• Information supplied:
----
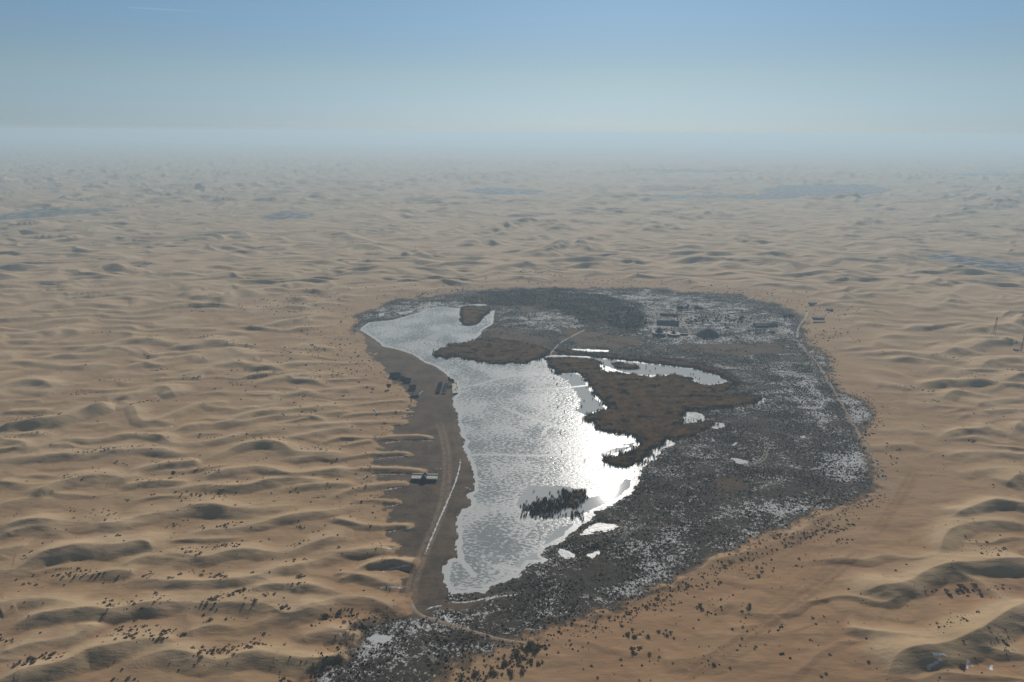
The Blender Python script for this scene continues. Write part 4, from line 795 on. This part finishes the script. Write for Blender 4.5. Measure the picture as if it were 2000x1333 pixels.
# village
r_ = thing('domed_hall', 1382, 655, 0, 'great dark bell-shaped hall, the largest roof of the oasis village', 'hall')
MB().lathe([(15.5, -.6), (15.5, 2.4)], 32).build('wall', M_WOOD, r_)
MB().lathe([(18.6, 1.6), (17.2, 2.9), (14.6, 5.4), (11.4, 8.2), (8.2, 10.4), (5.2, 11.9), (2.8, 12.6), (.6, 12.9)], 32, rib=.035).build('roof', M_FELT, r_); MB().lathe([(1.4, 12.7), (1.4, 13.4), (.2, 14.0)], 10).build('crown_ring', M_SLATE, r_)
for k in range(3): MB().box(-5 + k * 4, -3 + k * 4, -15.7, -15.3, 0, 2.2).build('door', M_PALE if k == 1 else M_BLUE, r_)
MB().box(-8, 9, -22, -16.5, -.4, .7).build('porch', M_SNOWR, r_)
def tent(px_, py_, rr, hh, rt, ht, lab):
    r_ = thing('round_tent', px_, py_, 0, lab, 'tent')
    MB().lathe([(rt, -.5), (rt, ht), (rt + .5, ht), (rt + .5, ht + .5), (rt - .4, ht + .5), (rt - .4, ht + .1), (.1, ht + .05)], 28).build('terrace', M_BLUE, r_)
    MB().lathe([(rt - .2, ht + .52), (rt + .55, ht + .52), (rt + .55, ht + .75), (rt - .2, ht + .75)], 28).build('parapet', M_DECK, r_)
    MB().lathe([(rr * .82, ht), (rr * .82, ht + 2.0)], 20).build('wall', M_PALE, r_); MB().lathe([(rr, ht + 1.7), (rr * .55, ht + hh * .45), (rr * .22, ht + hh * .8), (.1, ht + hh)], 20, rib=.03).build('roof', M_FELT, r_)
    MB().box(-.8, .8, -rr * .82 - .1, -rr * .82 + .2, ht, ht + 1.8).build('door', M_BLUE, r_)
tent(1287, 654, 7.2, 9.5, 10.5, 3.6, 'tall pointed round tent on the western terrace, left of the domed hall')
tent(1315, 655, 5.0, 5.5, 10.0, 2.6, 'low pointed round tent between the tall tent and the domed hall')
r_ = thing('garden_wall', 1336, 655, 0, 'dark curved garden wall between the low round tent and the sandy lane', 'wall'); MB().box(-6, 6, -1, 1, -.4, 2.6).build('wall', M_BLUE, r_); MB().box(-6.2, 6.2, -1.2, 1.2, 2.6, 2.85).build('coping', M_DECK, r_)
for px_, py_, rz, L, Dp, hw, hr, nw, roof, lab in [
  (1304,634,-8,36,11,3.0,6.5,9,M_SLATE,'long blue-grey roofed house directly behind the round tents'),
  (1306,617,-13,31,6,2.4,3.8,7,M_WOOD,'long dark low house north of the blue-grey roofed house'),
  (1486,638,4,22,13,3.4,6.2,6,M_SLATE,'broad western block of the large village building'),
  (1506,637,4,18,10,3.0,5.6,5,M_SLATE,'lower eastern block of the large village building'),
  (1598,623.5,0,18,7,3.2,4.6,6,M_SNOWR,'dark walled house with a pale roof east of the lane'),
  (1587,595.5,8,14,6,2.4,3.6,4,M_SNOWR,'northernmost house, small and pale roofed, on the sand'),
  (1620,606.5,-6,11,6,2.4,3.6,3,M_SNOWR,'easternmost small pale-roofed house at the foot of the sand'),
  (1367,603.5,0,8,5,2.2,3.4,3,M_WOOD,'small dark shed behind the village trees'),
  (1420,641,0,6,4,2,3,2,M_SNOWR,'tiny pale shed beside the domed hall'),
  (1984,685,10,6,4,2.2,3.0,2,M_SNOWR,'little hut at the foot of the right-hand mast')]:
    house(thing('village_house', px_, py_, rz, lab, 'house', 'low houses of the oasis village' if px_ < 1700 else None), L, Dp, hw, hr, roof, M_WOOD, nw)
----
Without the pictures, write out the whole listing above exactly as it appears.

The Blender Python script for this scene continues. Write part 4, from line 795 on. This part finishes the script. Write for Blender 4.5. Measure the picture as if it were 2000x1333 pixels.
# village
r_ = thing('domed_hall', 1382, 655, 0, 'great dark bell-shaped hall, the largest roof of the oasis village', 'hall')
MB().lathe([(15.5, -.6), (15.5, 2.4)], 32).build('wall', M_WOOD, r_)
MB().lathe([(18.6, 1.6), (17.2, 2.9), (14.6, 5.4), (11.4, 8.2), (8.2, 10.4), (5.2, 11.9), (2.8, 12.6), (.6, 12.9)], 32, rib=.035).build('roof', M_FELT, r_); MB().lathe([(1.4, 12.7), (1.4, 13.4), (.2, 14.0)], 10).build('crown_ring', M_SLATE, r_)
for k in range(3): MB().box(-5 + k * 4, -3 + k * 4, -15.7, -15.3, 0, 2.2).build('door', M_PALE if k == 1 else M_BLUE, r_)
MB().box(-8, 9, -22, -16.5, -.4, .7).build('porch', M_SNOWR, r_)
def tent(px_, py_, rr, hh, rt, ht, lab):
    r_ = thing('round_tent', px_, py_, 0, lab, 'tent')
    MB().lathe([(rt, -.5), (rt, ht), (rt + .5, ht), (rt + .5, ht + .5), (rt - .4, ht + .5), (rt - .4, ht + .1), (.1, ht + .05)], 28).build('terrace', M_BLUE, r_)
    MB().lathe([(rt - .2, ht + .52), (rt + .55, ht + .52), (rt + .55, ht + .75), (rt - .2, ht + .75)], 28).build('parapet', M_DECK, r_)
    MB().lathe([(rr * .82, ht), (rr * .82, ht + 2.0)], 20).build('wall', M_PALE, r_); MB().lathe([(rr, ht + 1.7), (rr * .55, ht + hh * .45), (rr * .22, ht + hh * .8), (.1, ht + hh)], 20, rib=.03).build('roof', M_FELT, r_)
    MB().box(-.8, .8, -rr * .82 - .1, -rr * .82 + .2, ht, ht + 1.8).build('door', M_BLUE, r_)
tent(1287, 654, 7.2, 9.5, 10.5, 3.6, 'tall pointed round tent on the western terrace, left of the domed hall')
tent(1315, 655, 5.0, 5.5, 10.0, 2.6, 'low pointed round tent between the tall tent and the domed hall')
r_ = thing('garden_wall', 1336, 655, 0, 'dark curved garden wall between the low round tent and the sandy lane', 'wall'); MB().box(-6, 6, -1, 1, -.4, 2.6).build('wall', M_BLUE, r_); MB().box(-6.2, 6.2, -1.2, 1.2, 2.6, 2.85).build('coping', M_DECK, r_)
for px_, py_, rz, L, Dp, hw, hr, nw, roof, lab in [
  (1304,634,-8,36,11,3.0,6.5,9,M_SLATE,'long blue-grey roofed house directly behind the round tents'),
  (1306,617,-13,31,6,2.4,3.8,7,M_WOOD,'long dark low house north of the blue-grey roofed house'),
  (1486,638,4,22,13,3.4,6.2,6,M_SLATE,'broad western block of the large village building'),
  (1506,637,4,18,10,3.0,5.6,5,M_SLATE,'lower eastern block of the large village building'),
  (1598,623.5,0,18,7,3.2,4.6,6,M_SNOWR,'dark walled house with a pale roof east of the lane'),
  (1587,595.5,8,14,6,2.4,3.6,4,M_SNOWR,'northernmost house, small and pale roofed, on the sand'),
  (1620,606.5,-6,11,6,2.4,3.6,3,M_SNOWR,'easternmost small pale-roofed house at the foot of the sand'),
  (1367,603.5,0,8,5,2.2,3.4,3,M_WOOD,'small dark shed behind the village trees'),
  (1420,641,0,6,4,2,3,2,M_SNOWR,'tiny pale shed beside the domed hall'),
  (1984,685,10,6,4,2.2,3.0,2,M_SNOWR,'little hut at the foot of the right-hand mast')]:
    house(thing('village_house', px_, py_, rz, lab, 'house', 'low houses of the oasis village' if px_ < 1700 else None), L, Dp, hw, hr, roof, M_WOOD, nw)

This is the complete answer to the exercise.